Dans ce paysage, toutefois, un segment sort du lot: les vins mousseux. Contrairement aux vins dits tranquilles, leur consommation connaît une progression constante depuis vingt ans. Alors, certes, ces bouteilles pétillantes ne représentent que 12% du marché viticole, mais en 2023, leurs ventes ont bondi de 7% en Suisse, atteignant 22,8 millions de litres. Quant aux mousseux sans alcool, ils affichent une croissance encore plus forte de 16,8%, atteignant près de 1,8 million de litres.
Faut-il y voir une nouvelle opportunité pour le marché viticole suisse? Pour l’heure, les importations dominent largement. Les vins mousseux suisses représentent seulement 5% du volume vendu, contre 95% pour les importations, notamment italiennes, avec le Prosecco qui règne en maître (56% du marché). Cependant, la production suisse progresse également : +17,7% entre 2019 et 2023, une hausse supérieure à celle des importations (+10,1%).
Nouvelles habitudes de consommation
D'ailleurs, vu l’évolution de la demande, la plupart des viticulteurs proposent aujourd'hui du vin mousseux, même en petites quantités. "Pour ma part, je produis quelques centaines de bouteilles tous les deux ans", explique François Montet, vigneron encaveur à Blonay et président de la Fédération vigneronne vaudoise (FVV). "Les vins effervescents séduisent particulièrement les jeunes, sans doute pour leur côté festif. Mais les habitudes de consommation changent aussi. Si les générations plus âgées apprécient toujours les moments de convivialité autour d’une bonne bouteille de vin, les plus jeunes préfèrent souvent des cocktails comme le Spritz, à base de vin pétillant."
Pour répondre aux attentes, la Communauté interprofessionnelle du vin vaudois (CIVV), en collaboration avec l’État de Vaud, a lancé un plan de relance qui vise à cibler les deux types de clientèle: les amateurs de terroir et de tradition d’un côté, et ceux en quête de nouveauté et d’innovation, notamment dans les vins mousseux suisses, de l'autre. "Le consommateur n’est pas homogène.

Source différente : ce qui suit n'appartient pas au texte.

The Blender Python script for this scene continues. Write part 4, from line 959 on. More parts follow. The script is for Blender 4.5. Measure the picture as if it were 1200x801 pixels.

Nous devons être à l’écoute et pouvoir proposer des produits qui plaisent à chacun", souligne François Montet.
Comprendre les attentes des consommateurs
Dans le même esprit, une étude menée en 2024 par l’Observatoire suisse du marché des vins (OSMV) s’est penchée sur les opportunités de développement pour les vins mousseux suisses. Il en ressort que l’intérêt pour de tels produits locaux est effectivement en progression. Ainsi, 90% des personnes interrogées par le biais d'un sondage M.I.S Trend déclarent consommer du vin mousseux au moins une fois par an, et 36% d'entre elles privilégient les produits suisses lorsqu’ils sont disponibles.
On note également un fort intérêt pour les mousseux élaborés à partir de cépages locaux tels que le Chasselas, tout particulièrement de la part des jeunes: 52% chez les 18-35 ans, contre 34% pour l’ensemble de la population. Par ailleurs, près de la moitié des personnes sondées se disent prêtes à payer un peu ou beaucoup plus cher pour des vins mousseux suisses, une tendance là aussi plus marquée chez les 18-35 ans et en Suisse alémanique.
Les défis de la production suisse
Malgré cet intérêt croissant, les mousseux suisses doivent surmonter plusieurs obstacles. Les coûts de production élevés, dus aux rendements limités et aux méthodes artisanales, positionnent ces vins sur un segment premium, où la concurrence est rude. "Pour occuper une meilleure place sur ce marché, la filière devra se concentrer sur l'amélioration de la notoriété de ses produits (un tiers des personnes sondées par M.I.S Trend ne connaissent pas les vins mousseux suisses) et leur différenciation face aux importations à bas coût", souligne encore François Montet, concluant sur une note positive. "Cela prendra un peu de temps, mais on y parviendra."